▶ Collected data
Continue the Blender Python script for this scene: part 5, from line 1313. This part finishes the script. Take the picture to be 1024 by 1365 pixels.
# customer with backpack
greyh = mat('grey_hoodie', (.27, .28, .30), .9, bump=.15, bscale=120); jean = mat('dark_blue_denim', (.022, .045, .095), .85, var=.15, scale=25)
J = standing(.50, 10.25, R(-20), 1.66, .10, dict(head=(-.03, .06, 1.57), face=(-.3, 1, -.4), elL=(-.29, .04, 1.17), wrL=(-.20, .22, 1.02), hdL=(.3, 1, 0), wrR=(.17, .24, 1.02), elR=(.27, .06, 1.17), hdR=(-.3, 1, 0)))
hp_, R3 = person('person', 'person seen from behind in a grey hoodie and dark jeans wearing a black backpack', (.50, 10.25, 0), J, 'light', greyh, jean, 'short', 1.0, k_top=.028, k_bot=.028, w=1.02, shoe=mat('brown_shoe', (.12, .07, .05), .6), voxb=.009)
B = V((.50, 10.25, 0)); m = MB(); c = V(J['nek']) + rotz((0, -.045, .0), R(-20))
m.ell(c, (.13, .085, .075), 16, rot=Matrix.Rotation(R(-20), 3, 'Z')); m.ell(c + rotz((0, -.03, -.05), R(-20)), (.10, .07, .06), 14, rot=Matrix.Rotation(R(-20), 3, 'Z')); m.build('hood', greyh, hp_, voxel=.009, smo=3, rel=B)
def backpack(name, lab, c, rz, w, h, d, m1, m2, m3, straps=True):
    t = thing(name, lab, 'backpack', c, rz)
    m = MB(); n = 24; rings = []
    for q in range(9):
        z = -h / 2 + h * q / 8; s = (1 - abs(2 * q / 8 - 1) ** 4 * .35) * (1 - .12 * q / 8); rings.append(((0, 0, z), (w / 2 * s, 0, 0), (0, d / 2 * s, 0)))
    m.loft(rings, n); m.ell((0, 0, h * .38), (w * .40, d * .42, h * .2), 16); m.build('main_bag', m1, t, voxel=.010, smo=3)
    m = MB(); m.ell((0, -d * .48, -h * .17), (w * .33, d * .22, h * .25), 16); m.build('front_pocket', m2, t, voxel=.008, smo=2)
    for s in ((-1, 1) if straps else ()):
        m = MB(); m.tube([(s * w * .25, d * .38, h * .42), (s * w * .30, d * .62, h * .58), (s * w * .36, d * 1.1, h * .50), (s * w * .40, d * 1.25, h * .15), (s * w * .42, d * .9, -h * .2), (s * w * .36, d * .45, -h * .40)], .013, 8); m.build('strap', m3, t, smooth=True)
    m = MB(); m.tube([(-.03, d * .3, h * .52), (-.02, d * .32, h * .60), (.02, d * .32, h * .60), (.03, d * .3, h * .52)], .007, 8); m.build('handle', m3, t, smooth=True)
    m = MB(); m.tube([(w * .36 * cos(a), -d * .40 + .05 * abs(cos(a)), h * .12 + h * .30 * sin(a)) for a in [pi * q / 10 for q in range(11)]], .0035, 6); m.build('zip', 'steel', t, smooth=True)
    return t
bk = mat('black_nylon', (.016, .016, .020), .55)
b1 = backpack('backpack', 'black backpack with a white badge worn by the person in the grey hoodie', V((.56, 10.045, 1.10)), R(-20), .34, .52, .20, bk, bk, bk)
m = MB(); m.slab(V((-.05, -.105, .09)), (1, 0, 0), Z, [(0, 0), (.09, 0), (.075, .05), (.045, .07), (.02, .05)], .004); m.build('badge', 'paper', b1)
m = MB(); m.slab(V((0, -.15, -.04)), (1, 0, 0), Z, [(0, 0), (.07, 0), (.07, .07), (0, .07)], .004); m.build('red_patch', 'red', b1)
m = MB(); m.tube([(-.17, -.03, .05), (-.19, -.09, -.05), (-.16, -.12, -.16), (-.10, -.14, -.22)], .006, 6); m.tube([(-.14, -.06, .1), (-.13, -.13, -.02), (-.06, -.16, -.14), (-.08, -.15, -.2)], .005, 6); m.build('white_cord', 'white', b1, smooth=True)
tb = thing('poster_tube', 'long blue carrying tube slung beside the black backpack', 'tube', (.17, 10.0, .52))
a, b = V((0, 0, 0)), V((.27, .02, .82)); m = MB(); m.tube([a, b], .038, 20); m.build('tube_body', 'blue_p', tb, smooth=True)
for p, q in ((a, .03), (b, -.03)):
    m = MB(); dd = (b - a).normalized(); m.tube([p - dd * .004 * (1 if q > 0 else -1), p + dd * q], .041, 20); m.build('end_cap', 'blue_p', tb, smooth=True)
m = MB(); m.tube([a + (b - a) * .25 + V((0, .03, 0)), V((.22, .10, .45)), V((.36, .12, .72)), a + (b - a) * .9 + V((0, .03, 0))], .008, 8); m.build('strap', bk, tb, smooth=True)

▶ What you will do
Copy the material above verbatim.

▶ Correct output
Continue the Blender Python script for this scene: part 5, from line 1313. This part finishes the script. Take the picture to be 1024 by 1365 pixels.
# customer with backpack
greyh = mat('grey_hoodie', (.27, .28, .30), .9, bump=.15, bscale=120); jean = mat('dark_blue_denim', (.022, .045, .095), .85, var=.15, scale=25)
J = standing(.50, 10.25, R(-20), 1.66, .10, dict(head=(-.03, .06, 1.57), face=(-.3, 1, -.4), elL=(-.29, .04, 1.17), wrL=(-.20, .22, 1.02), hdL=(.3, 1, 0), wrR=(.17, .24, 1.02), elR=(.27, .06, 1.17), hdR=(-.3, 1, 0)))
hp_, R3 = person('person', 'person seen from behind in a grey hoodie and dark jeans wearing a black backpack', (.50, 10.25, 0), J, 'light', greyh, jean, 'short', 1.0, k_top=.028, k_bot=.028, w=1.02, shoe=mat('brown_shoe', (.12, .07, .05), .6), voxb=.009)
B = V((.50, 10.25, 0)); m = MB(); c = V(J['nek']) + rotz((0, -.045, .0), R(-20))
m.ell(c, (.13, .085, .075), 16, rot=Matrix.Rotation(R(-20), 3, 'Z')); m.ell(c + rotz((0, -.03, -.05), R(-20)), (.10, .07, .06), 14, rot=Matrix.Rotation(R(-20), 3, 'Z')); m.build('hood', greyh, hp_, voxel=.009, smo=3, rel=B)
def backpack(name, lab, c, rz, w, h, d, m1, m2, m3, straps=True):
    t = thing(name, lab, 'backpack', c, rz)
    m = MB(); n = 24; rings = []
    for q in range(9):
        z = -h / 2 + h * q / 8; s = (1 - abs(2 * q / 8 - 1) ** 4 * .35) * (1 - .12 * q / 8); rings.append(((0, 0, z), (w / 2 * s, 0, 0), (0, d / 2 * s, 0)))
    m.loft(rings, n); m.ell((0, 0, h * .38), (w * .40, d * .42, h * .2), 16); m.build('main_bag', m1, t, voxel=.010, smo=3)
    m = MB(); m.ell((0, -d * .48, -h * .17), (w * .33, d * .22, h * .25), 16); m.build('front_pocket', m2, t, voxel=.008, smo=2)
    for s in ((-1, 1) if straps else ()):
        m = MB(); m.tube([(s * w * .25, d * .38, h * .42), (s * w * .30, d * .62, h * .58), (s * w * .36, d * 1.1, h * .50), (s * w * .40, d * 1.25, h * .15), (s * w * .42, d * .9, -h * .2), (s * w * .36, d * .45, -h * .40)], .013, 8); m.build('strap', m3, t, smooth=True)
    m = MB(); m.tube([(-.03, d * .3, h * .52), (-.02, d * .32, h * .60), (.02, d * .32, h * .60), (.03, d * .3, h * .52)], .007, 8); m.build('handle', m3, t, smooth=True)
    m = MB(); m.tube([(w * .36 * cos(a), -d * .40 + .05 * abs(cos(a)), h * .12 + h * .30 * sin(a)) for a in [pi * q / 10 for q in range(11)]], .0035, 6); m.build('zip', 'steel', t, smooth=True)
    return t
bk = mat('black_nylon', (.016, .016, .020), .55)
b1 = backpack('backpack', 'black backpack with a white badge worn by the person in the grey hoodie', V((.56, 10.045, 1.10)), R(-20), .34, .52, .20, bk, bk, bk)
m = MB(); m.slab(V((-.05, -.105, .09)), (1, 0, 0), Z, [(0, 0), (.09, 0), (.075, .05), (.045, .07), (.02, .05)], .004); m.build('badge', 'paper', b1)
m = MB(); m.slab(V((0, -.15, -.04)), (1, 0, 0), Z, [(0, 0), (.07, 0), (.07, .07), (0, .07)], .004); m.build('red_patch', 'red', b1)
m = MB(); m.tube([(-.17, -.03, .05), (-.19, -.09, -.05), (-.16, -.12, -.16), (-.10, -.14, -.22)], .006, 6); m.tube([(-.14, -.06, .1), (-.13, -.13, -.02), (-.06, -.16, -.14), (-.08, -.15, -.2)], .005, 6); m.build('white_cord', 'white', b1, smooth=True)
tb = thing('poster_tube', 'long blue carrying tube slung beside the black backpack', 'tube', (.17, 10.0, .52))
a, b = V((0, 0, 0)), V((.27, .02, .82)); m = MB(); m.tube([a, b], .038, 20); m.build('tube_body', 'blue_p', tb, smooth=True)
for p, q in ((a, .03), (b, -.03)):
    m = MB(); dd = (b - a).normalized(); m.tube([p - dd * .004 * (1 if q > 0 else -1), p + dd * q], .041, 20); m.build('end_cap', 'blue_p', tb, smooth=True)
m = MB(); m.tube([a + (b - a) * .25 + V((0, .03, 0)), V((.22, .10, .45)), V((.36, .12, .72)), a + (b - a) * .9 + V((0, .03, 0))], .008, 8); m.build('strap', bk, tb, smooth=True)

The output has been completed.